[Rows from a 3D scene dataset]
★ ★ ★ ★ ★ ★ ★
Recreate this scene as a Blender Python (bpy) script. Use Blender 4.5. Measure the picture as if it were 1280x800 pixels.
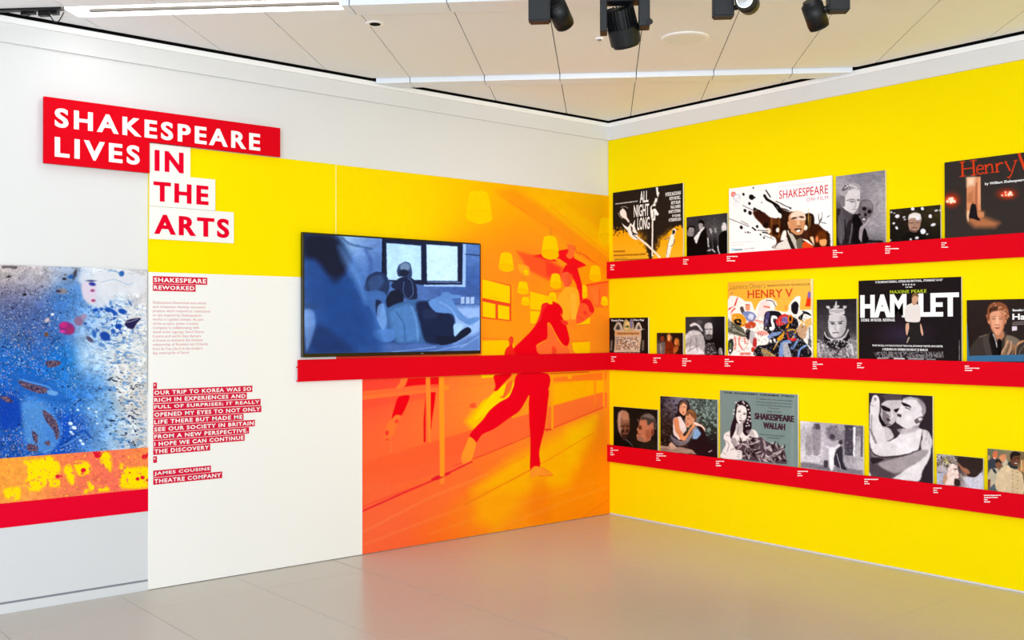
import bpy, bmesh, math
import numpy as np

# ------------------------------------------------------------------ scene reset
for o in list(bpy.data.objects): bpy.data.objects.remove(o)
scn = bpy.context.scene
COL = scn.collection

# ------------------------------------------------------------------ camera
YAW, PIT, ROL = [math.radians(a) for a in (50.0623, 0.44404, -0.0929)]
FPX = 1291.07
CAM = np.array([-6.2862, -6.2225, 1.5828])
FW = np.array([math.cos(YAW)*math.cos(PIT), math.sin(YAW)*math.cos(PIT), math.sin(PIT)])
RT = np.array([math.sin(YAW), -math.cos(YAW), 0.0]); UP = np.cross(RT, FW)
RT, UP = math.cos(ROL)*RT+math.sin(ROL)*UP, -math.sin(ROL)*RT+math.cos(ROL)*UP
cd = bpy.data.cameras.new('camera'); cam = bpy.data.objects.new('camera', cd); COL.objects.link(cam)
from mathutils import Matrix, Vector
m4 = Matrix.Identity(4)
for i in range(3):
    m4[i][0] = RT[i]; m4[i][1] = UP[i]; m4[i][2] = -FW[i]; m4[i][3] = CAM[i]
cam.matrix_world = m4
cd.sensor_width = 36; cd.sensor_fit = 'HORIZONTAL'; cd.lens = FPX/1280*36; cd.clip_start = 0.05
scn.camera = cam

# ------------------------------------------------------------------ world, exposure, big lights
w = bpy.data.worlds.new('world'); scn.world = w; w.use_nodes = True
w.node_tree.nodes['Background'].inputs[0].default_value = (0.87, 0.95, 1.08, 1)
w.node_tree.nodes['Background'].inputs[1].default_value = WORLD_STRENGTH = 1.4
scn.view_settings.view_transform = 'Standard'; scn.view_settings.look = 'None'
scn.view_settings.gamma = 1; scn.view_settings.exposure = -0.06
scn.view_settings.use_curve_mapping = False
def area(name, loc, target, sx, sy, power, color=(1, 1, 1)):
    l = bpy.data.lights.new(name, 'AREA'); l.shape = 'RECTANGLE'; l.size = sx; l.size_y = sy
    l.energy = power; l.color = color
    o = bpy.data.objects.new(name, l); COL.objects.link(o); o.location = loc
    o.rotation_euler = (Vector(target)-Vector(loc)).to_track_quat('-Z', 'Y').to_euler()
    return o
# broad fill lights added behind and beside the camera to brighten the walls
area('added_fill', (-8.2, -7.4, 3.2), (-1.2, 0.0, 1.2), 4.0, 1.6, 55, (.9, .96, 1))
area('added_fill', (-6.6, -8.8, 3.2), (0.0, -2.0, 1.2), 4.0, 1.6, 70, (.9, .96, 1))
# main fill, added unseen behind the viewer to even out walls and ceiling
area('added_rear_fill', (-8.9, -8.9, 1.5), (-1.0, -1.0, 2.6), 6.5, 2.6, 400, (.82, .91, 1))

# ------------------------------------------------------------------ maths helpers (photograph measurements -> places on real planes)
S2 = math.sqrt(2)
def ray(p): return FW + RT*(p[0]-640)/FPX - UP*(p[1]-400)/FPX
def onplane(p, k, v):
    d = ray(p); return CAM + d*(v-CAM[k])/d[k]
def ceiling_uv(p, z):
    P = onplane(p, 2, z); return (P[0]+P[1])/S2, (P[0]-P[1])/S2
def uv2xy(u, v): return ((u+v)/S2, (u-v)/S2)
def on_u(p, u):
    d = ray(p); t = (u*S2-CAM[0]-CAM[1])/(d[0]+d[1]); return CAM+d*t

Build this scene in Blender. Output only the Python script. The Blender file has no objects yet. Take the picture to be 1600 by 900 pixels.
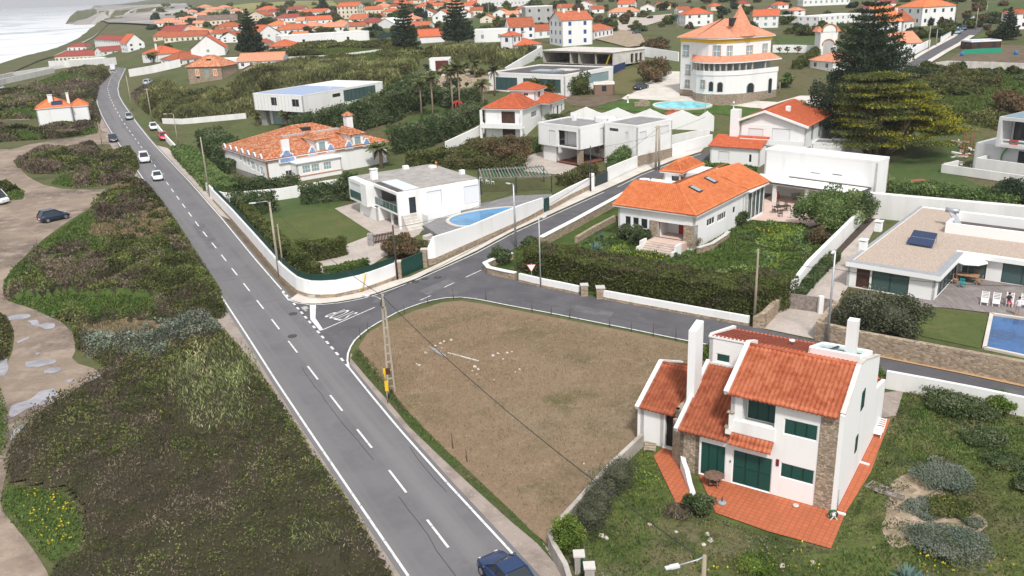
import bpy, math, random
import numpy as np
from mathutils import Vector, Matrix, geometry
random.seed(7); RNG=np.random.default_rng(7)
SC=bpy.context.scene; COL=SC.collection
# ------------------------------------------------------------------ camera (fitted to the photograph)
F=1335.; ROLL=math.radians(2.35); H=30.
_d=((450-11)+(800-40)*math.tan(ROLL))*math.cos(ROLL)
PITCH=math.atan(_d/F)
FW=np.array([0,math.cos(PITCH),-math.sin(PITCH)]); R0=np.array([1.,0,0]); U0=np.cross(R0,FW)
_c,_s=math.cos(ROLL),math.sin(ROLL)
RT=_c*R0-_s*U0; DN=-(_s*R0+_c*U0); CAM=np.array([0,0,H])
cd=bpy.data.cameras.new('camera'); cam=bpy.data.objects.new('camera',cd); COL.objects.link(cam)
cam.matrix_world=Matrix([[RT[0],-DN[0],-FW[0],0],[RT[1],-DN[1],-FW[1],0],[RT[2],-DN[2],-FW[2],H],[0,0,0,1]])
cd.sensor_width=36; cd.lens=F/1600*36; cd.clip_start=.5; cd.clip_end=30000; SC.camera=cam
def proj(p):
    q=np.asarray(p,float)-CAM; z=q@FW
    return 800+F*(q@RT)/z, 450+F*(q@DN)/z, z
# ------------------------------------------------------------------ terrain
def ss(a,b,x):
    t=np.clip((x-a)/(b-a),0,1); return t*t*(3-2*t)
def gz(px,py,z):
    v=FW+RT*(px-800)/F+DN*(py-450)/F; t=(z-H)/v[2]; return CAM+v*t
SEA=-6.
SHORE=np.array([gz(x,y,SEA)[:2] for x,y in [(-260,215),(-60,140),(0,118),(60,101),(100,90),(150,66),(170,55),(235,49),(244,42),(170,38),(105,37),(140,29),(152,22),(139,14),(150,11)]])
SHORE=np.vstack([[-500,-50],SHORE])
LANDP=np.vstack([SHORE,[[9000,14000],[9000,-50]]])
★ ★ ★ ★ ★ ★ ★
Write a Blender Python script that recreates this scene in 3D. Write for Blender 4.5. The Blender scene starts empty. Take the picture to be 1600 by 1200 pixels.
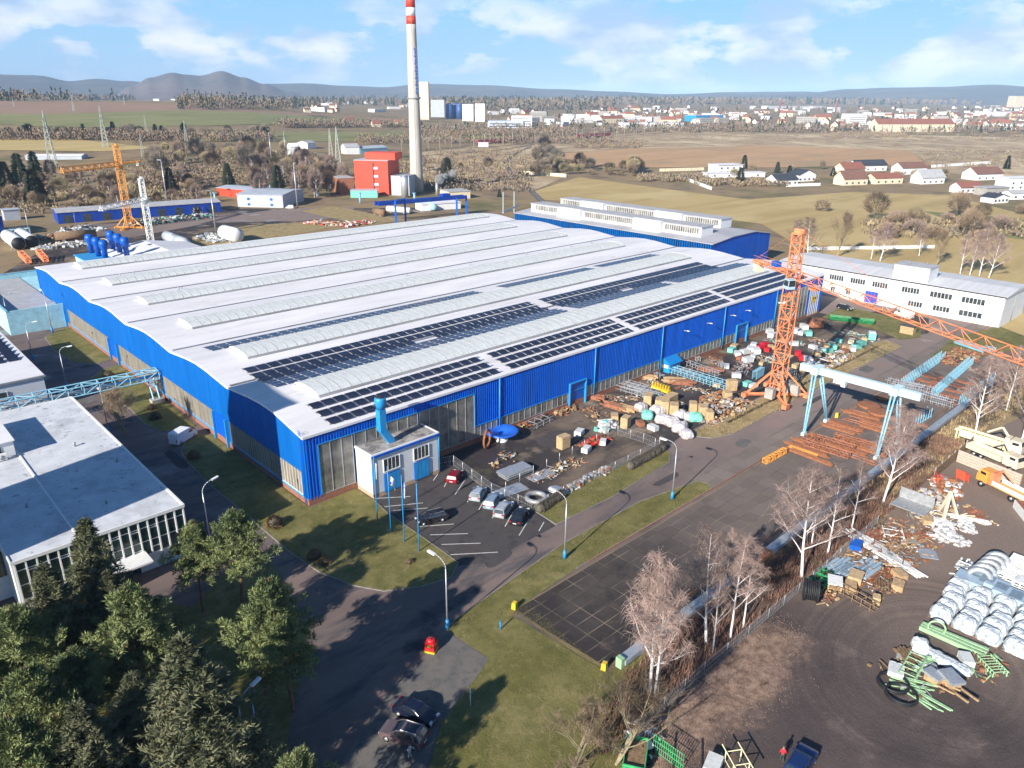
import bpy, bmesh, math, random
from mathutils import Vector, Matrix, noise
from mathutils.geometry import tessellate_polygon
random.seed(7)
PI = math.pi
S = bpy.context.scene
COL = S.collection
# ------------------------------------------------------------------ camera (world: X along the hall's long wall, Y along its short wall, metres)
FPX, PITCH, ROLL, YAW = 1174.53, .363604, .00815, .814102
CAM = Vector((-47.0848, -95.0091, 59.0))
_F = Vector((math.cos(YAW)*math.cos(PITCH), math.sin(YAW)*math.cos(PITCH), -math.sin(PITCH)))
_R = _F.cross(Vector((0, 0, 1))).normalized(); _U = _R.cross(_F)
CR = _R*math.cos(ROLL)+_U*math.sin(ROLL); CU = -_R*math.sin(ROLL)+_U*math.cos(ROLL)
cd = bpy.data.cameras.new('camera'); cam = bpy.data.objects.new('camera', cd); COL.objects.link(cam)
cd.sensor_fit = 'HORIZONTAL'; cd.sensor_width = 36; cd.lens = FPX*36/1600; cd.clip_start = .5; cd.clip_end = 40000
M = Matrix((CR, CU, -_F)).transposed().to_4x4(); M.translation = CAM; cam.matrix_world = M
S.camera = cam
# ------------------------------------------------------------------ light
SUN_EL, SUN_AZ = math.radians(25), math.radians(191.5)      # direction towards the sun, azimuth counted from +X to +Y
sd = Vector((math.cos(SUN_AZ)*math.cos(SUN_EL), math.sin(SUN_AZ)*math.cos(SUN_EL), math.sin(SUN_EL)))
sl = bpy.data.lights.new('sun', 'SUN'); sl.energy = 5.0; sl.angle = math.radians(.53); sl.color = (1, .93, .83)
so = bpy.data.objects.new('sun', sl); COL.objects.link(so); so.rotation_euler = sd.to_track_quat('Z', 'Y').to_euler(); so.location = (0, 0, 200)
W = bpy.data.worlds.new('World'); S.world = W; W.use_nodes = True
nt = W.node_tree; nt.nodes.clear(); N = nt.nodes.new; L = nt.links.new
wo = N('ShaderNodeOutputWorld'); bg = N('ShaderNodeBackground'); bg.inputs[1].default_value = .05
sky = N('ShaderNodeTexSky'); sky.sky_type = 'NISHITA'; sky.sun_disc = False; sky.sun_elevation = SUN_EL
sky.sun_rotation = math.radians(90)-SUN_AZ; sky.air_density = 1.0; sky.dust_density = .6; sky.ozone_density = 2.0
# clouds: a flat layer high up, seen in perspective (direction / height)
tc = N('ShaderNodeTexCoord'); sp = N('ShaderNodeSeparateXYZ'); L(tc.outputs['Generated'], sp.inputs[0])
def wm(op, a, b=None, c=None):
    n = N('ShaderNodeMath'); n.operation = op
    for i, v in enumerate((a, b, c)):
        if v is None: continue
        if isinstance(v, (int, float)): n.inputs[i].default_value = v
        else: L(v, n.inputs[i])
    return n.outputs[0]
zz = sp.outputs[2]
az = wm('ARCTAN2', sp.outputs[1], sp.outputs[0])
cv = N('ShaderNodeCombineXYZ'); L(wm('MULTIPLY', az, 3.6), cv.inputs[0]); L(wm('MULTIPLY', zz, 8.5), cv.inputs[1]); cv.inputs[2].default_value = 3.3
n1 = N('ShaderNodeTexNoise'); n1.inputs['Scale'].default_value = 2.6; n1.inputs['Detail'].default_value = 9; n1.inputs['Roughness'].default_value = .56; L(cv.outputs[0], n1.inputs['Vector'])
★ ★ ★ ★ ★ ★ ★
■ Exercise: Repeat exactly the lines above, from the line that contains "Recreate this scene" down through the line that contains "COL = scn.collection". Include both of those lines and none of the pictures.

■ Result of this task:
Recreate this scene as a Blender Python (bpy) script. Use Blender 4.5. Measure the picture as if it were 1280x800 pixels.
import bpy, bmesh, math
import numpy as np

# ------------------------------------------------------------------ scene reset
for o in list(bpy.data.objects): bpy.data.objects.remove(o)
scn = bpy.context.scene
COL = scn.collection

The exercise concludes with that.